Korean artist Jaehyo Lee makes three-dimensional sculpture which occasionally has a functional use, like the arresting juniper piece on show at the Albemarle Gallery (£17,500), alongside work by Mari Kim (30 October–29 November). This is the first year that contemporary Korean and Vietnamese art takes a bow at AAL.
Among the new overseas participants is New York dealer Fitzgerald Fine Arts, which specialises in contemporary porcelain vessels made in the traditional fashion in kilns in Jingdezhen, but decorated with a modern sensibility. On display at the Weiss Gallery, these are selling to both collectors of classical blue and white and to new Chinese museums.

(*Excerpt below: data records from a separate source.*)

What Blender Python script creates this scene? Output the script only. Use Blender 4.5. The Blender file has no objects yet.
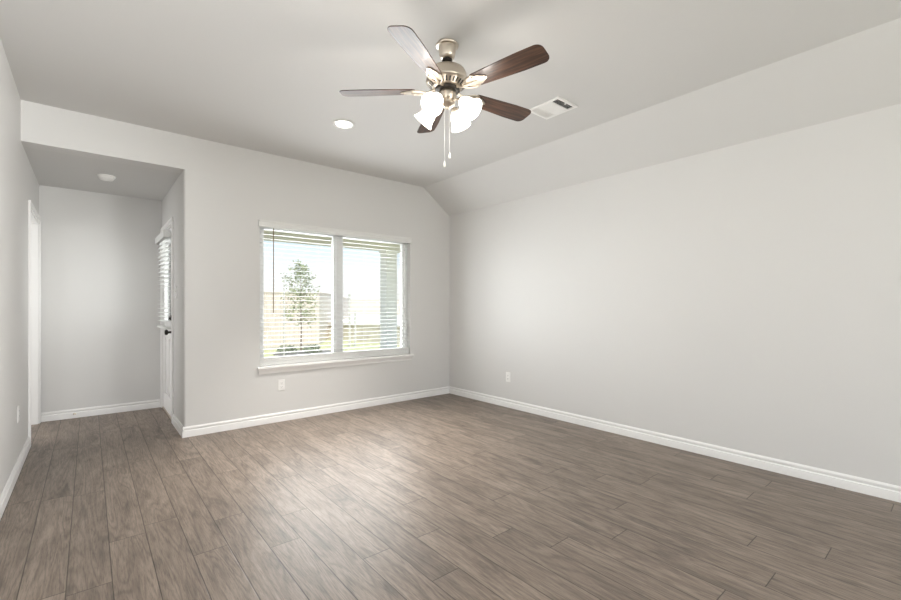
import bpy, bmesh, math, random
from mathutils import Vector, Matrix
random.seed(7)
C = bpy.context.scene
COL = C.collection
PI = math.pi
R = math.radians

# ------------------------------------------------------------------ camera, sky, sun, exposure
YAW = math.atan2(360.5, 433.0)
cam_d = bpy.data.cameras.new('camera')
cam = bpy.data.objects.new('camera', cam_d); COL.objects.link(cam)
cam.location = (0, 0, 1.2)
cam.rotation_euler = (PI / 2, 0, -YAW)
cam_d.sensor_fit = 'HORIZONTAL'; cam_d.sensor_width = 36.0
cam_d.lens = 433.0 * 36.0 / 901.0
cam_d.shift_y = 6.0 / 901.0; cam_d.shift_x = 0.9 / 901.0
cam_d.clip_start = 0.02; cam_d.clip_end = 400
C.camera = cam

w = bpy.data.worlds.new('sky'); C.world = w; w.use_nodes = True
nt = w.node_tree; nt.nodes.clear()
out = nt.nodes.new('ShaderNodeOutputWorld'); bg = nt.nodes.new('ShaderNodeBackground')
SKY_STRENGTH = 0.85
tc = nt.nodes.new('ShaderNodeTexCoord'); sp = nt.nodes.new('ShaderNodeSeparateXYZ'); rp = nt.nodes.new('ShaderNodeValToRGB')
cr = rp.color_ramp; cr.elements[0].position = 0.0; cr.elements[0].color = (1.0, .985, .95, 1)
cr.elements[1].position = .40; cr.elements[1].color = (.50, .70, 1.0, 1)
e_ = cr.elements.new(.15); e_.color = (.70, .86, 1.0, 1)
e_ = cr.elements.new(.07); e_.color = (.95, .97, 1.0, 1)
nt.links.new(tc.outputs['Generated'], sp.inputs[0]); nt.links.new(sp.outputs['Z'], rp.inputs[0])
bg.inputs['Strength'].default_value = SKY_STRENGTH
nt.links.new(rp.outputs[0], bg.inputs[0]); nt.links.new(bg.outputs[0], out.inputs[0])

sun_d = bpy.data.lights.new('sun', 'SUN'); sun_d.energy = 3.4; sun_d.angle = R(0.6); sun_d.color = (1, .95, .86)
sun = bpy.data.objects.new('sun', sun_d); COL.objects.link(sun)
sun.rotation_euler = Vector((0.22, 0.58, -0.79)).to_track_quat('-Z', 'Y').to_euler()

def area(name, loc, target, sx, sy, energy, color=(1, 1, 1)):
    d = bpy.data.lights.new(name, 'AREA'); d.shape = 'RECTANGLE'; d.size = sx; d.size_y = sy
    d.energy = energy; d.color = color
    o = bpy.data.objects.new(name, d); COL.objects.link(o); o.location = loc
    o.rotation_euler = (Vector(target) - Vector(loc)).to_track_quat('-Z', 'Y').to_euler()
    return o
# added fill lamp, unseen behind the camera, raking across to the left wall
side = area('fill_left_wall', (2.3, -2.2, 1.55), (-.5, 1.2, 1.65), 1.3, 1.7, 36, (0.985, 0.995, 1.0)); side.data.spread = R(58)
# second added fill, spreading in from the invented opening behind the camera
area('fill_behind_camera', (1.75, -2.93, 1.30), (1.75, 0, 1.40), 3.3, 2.1, 38, (0.985, 0.995, 1.0))
# daylight of the open yard gathered just outside the window glass
area('daylight_window', (2.24, 4.86, 1.26), (2.24, 0, 2.30), 1.75, 1.40, 36, (0.96, 0.985, 1.0)).data.spread = R(125)
area('fill_inside_window', (2.24, 4.545, 1.32), (2.24, 0, 1.30), 1.75, 1.35, 15, (0.96, 0.985, 1.0)).data.spread = R(160)  # added fill lamp on the room side of the blind, bypassing its slats
# fill lamp added in the unseen side room to brighten the alcove
area('fill_side_room', (-2.5, 5.45, 1.35), (.665, 5.45, 1.35), 1.6, 1.5, 27, (0.985, 0.995, 1.0))
# daylight of the yard at the glazed patio door
area('daylight_patio_door', (.90, 5.66, 1.46), (-.4, 5.10, 1.44), .75, 1.0, 10, (0.98, 0.99, 1.0))

vs = C.view_settings
vs.view_transform = 'Standard'; vs.look = 'None'; vs.gamma = 1.0; vs.use_curve_mapping = False
vs.exposure = 0.50

# ------------------------------------------------------------------ materials
def mat(name, color=(.8, .8, .8), rough=.5, metal=0.0, emit=None, estr=0.0, spec=None, coat=0.0):
    m = bpy.data.materials.new(name); m.use_nodes = True
    b = m.node_tree.nodes['Principled BSDF']
    b.inputs['Base Color'].default_value = (*color, 1)
    b.inputs['Roughness'].default_value = rough
    b.inputs['Metallic'].default_value = metal
    if spec is not None: b.inputs['Specular IOR Level'].default_value = spec
    if coat: b.inputs['Coat Weight'].default_value = coat; b.inputs['Coat Roughness'].default_value = .12
    if emit:
        b.inputs['Emission Color'].default_value = (*emit, 1); b.inputs['Emission Strength'].default_value = estr
    return m

def nd(m, t, **kw):
    n = m.node_tree.nodes.new(t)
    for k, v in kw.items(): setattr(n, k, v)
    return n

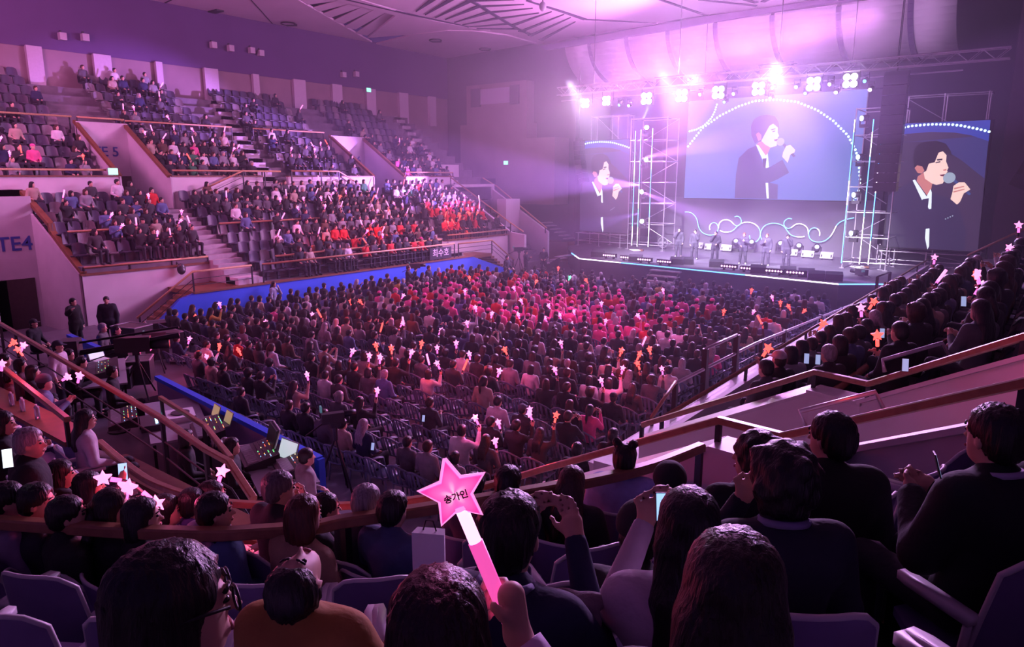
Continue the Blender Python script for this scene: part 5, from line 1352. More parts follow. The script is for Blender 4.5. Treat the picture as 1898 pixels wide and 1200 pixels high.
# ---- moulded stand seat
def seat_parts():
    P = {}
    b = MB(); n = 8; rows = 6
    def sp(i, j, off):
        a = -1 + 2 * i / n; x = 0.245 * a * (1 - 0.14 * (j / rows) ** 2 * abs(a)); z = 0.40 + SEAT_H * (j / rows) - (0.07 * a ** 4 if j == rows else 0)
        y = -0.24 - 0.10 * (j / rows) + 0.075 * a * a + off
        return (x, y, z)
    for off in (0, -0.022): b.v += [sp(i, j, off) for j in range(rows + 1) for i in range(n + 1)]
    N = (n + 1) * (rows + 1)
    for j in range(rows):
        for i in range(n):
            q = [j * (n + 1) + i, j * (n + 1) + i + 1, (j + 1) * (n + 1) + i + 1, (j + 1) * (n + 1) + i]
            b.f.append(q[::-1]); b.f.append([k + N for k in q]); b.m += [0, 0]
    P['backrest'] = b
    b = MB(); b.tube([sp(0, j, -0.011) for j in range(rows)] + [sp(i, rows, -0.011) for i in range(n + 1)] + [sp(n, j, -0.011) for j in range(rows - 1, -1, -1)], 0.0125, 6); P['edge'] = b
    b = MB(); b.prism([(-0.21, -0.22, 0.355), (0.21, -0.22, 0.355), (0.22, 0.1, 0.37), (0.17, 0.21, 0.38), (-0.17, 0.21, 0.38), (-0.22, 0.1, 0.37)], (0, 0, 0.04)); P['seat_pan'] = b
    for nm, s in (('armrest', -1), ('armrest.b', 1)):
        b = MB(); b.prism([(s * 0.265 - .03, -0.22, 0.63), (s * 0.265 + .03, -0.22, 0.63), (s * 0.265 + .032, 0.06, 0.635), (s * 0.265 + .02, 0.11, 0.635), (s * 0.265 - .02, 0.11, 0.635), (s * 0.265 - .032, 0.06, 0.635)], (0, 0, 0.035)); b.tube([(s * 0.265, -0.2, 0.64), (s * 0.265, -0.18, 0.44)], 0.016, 6); P[nm] = b
    b = MB(); b.bar((0, -0.08, 0.0), (0, -0.08, 0.36), 0.10, 0.10); b.box((-0.2, -0.12, 0.32), (0.2, -0.04, 0.36)); P['pedestal'] = b
    return P
SEAT_H = 0.46
STF = seat_parts()
SEAT_H = 0.54
STP = seat_parts()
def smat(k): return M['seatedge'] if k in ('edge',) or k.startswith('arm') else (M['black'] if k == 'pedestal' else M['seat'])
STM = {k: v.mesh(k.split('.')[0], smat(k), k != 'seat_pan') for k, v in STP.items()}
_all = MB()
for k, v in STF.items():
    if not k.startswith('arm') and k != 'edge': _all.add(v.v, v.f)
ST_ONE = _all.mesh('stadium_seat', M['seat'])
def full(meshes, name, label, cat, loc, rz, group, col=None):
    t = thing(name, label, cat, loc, rz, group)
    for k, me in meshes.items():
        o = link(k.split('.')[0], me, t)
        if col is not None: o.color = col
    return t
def one(me, name, label, cat, loc, rz, group, col=None):
    o = link(name, me); o.location = loc; o.rotation_euler = (0, 0, rz); tag(o, label, cat, group)
    if col is not None: o.color = col
    return o
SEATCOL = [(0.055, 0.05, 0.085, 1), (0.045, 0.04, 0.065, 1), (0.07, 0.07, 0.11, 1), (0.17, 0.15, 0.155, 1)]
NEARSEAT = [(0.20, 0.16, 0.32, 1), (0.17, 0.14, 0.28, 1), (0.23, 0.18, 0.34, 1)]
COLS = [('black', (0.012, 0.012, 0.016)), ('black', (0.018, 0.016, 0.02)), ('charcoal', (0.04, 0.04, 0.045)), ('navy', (0.018, 0.024, 0.07)), ('dark grey', (0.09, 0.09, 0.10)),
        ('brown', (0.10, 0.05, 0.03)), ('beige', (0.40, 0.31, 0.24)), ('white', (0.62, 0.60, 0.62)), ('grey', (0.24, 0.24, 0.26)), ('denim blue', (0.09, 0.13, 0.26)),
        ('red', (0.55, 0.02, 0.02)), ('pink', (0.70, 0.10, 0.28)), ('mustard', (0.42, 0.26, 0.04)), ('green', (0.03, 0.16, 0.07))]
CD = dict(COLS)
WEIGHT = [9, 9, 6, 5, 4, 2, 2, 3, 3, 2, 0.6, 0.6, 0.4, 0.3]
HAIRS = [('short', 'short-haired'), ('short', 'short-haired'), ('long', 'long-haired'), ('bob', 'bob-haired'), ('perm', 'curly-haired'), ('pony', 'ponytailed'), ('bun', 'bun-haired'), ('cap', 'capped')]
OCC, CHAIRS, SEATS = [], [], []
def occ(sec, x, y, z, rz, where, tw=0.0, col=None, hair=None):
    r = RNG
    c = col or r.choices(COLS, WEIGHT)[0]
    hr = hair or r.choices(HAIRS, [6, 5, 5, 4, 1.5, 1, 1, 1])[0]
    OCC.append(dict(sec=sec, p=Vector((x, y, z)), rz=rz, where=where, tw=tw, col=c, hair=hr, stick=None, mul=1.08 if sec == 'barrier' else 1.0, arm=r.choices(['lap', 'rest', 'chest', 'phone'], [5, 3, 1.4, 0.6])[0], sc=r.uniform(0.94, 1.05),
                    hc=r.choices([HAIR_BLACK, HAIR_BROWN, HAIR_GREY], [8, 3, 0.8])[0]))
# floor rows
for j in range(25):
    y = 8.75 + 0.94 * j
    for i in range(32):
        x = -26.05 + 0.6 * i
        if x > -7.1 or (x > -7.9 and y < 10.5): continue
        if y < 10.4 and x < -18.6: continue
        if y < 11.8 and x < -21.5: continue
        if y < 9.0 and x < -15.0: continue
        if y < 14.9 and x < -25.6: continue
        if 15 == i and j > 4: continue
        if y > 29.6 and x < -22.5: continue
        rz = 0.06 * (x + 16) / 10 + 0.02; xx = x + RNG.uniform(-.04, .04); yy = y + RNG.uniform(-.05, .05)
        where = '%s floor row from back, %s seat from blue wall' % (ordw(j + 1), ordw(i + 1))
        CHAIRS.append((xx, yy, rz + RNG.uniform(-.05, .05), where))
        pr = 0.50 if y < 11.5 else 0.74 if y < 14 else 0.93
        if -13.5 < x < -8.5 and y < 13: pr = 0.45
        if RNG.random() > pr: continue
        col = hair = None
        if 19.5 < y < 27.5 and -22.5 < x < -10 and RNG.random() < 0.62:
            col = ('pink', (0.78, 0.10, 0.30)) if RNG.random() < .7 else ('red', (0.62, 0.03, 0.05))
            if RNG.random() < .55: hair = ('cap', 'capped')
        elif y > 26 and x < -21 and RNG.random() < .5: col = ('red', CD['red'])
        occ('floor', xx, yy - 0.0, 0.03, rz, where, RNG.uniform(-.25, .35), col, hair)
# blue wall stand, lower tier
for i in range(9):
    for (y0, y1, i0, nm) in ((11.5, 16.1, 3, 'the gate four rows'), (18.0, 29.4, 0, 'the blue wall stand'), (31.1, 36.2, 2, 'the stage end rows')):
        if i < i0: continue
        n = int((y1 - y0) / 0.56) + 1
        for k in range(n):
            y = y0 + 0.56 * k; x = -27.33 - 0.8 * i; z = lowz(i)
            where = '%s row of %s, %s seat from gate four' % (ordw(i - i0 + 1), nm, ordw(k + 1))
            rz = -math.pi / 2 + 0.12
            if i0 == 3: pr = (0.86 if k > 3 else 0.35) if i < 6 else (0.6 if k > 4 else 0.18)
            elif i0 == 0: pr = 0.9 if k > 10 else (0.62 if i not in (3, 4) else 0.35)
            else: pr = 0.92
            if i0 == 0 and k < 3 and i == 0: pr = 0
            col = None
            if (i0 == 2 and i < 6 and RNG.random() < .7) or (i0 == 0 and i in (0, 1, 2) and k in (9, 10, 13, 14, 16, 17) and RNG.random() < .8): col = ('red', CD['red'])
            o = RNG.random() < pr
            if o: occ('side', x, y, z, rz, where, RNG.uniform(0.2, 0.75), col)
            SEATS.append(('side', x - 0.02, y, z, rz - 0.12, where, not o))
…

Prices from under £1,000 to £20,000 (30 October–8 November). No doubt these potters would be disconcerted by Aiko Miyanaga’s sound piece at White Rainbow that depends on newly fired ceramics suddenly exposed to cool air generating a subtle and unpredictable cracking, which can go on for years (7 October–22 November).
Asian Art in London takes place in various venues across the capital from 30 October–8 November.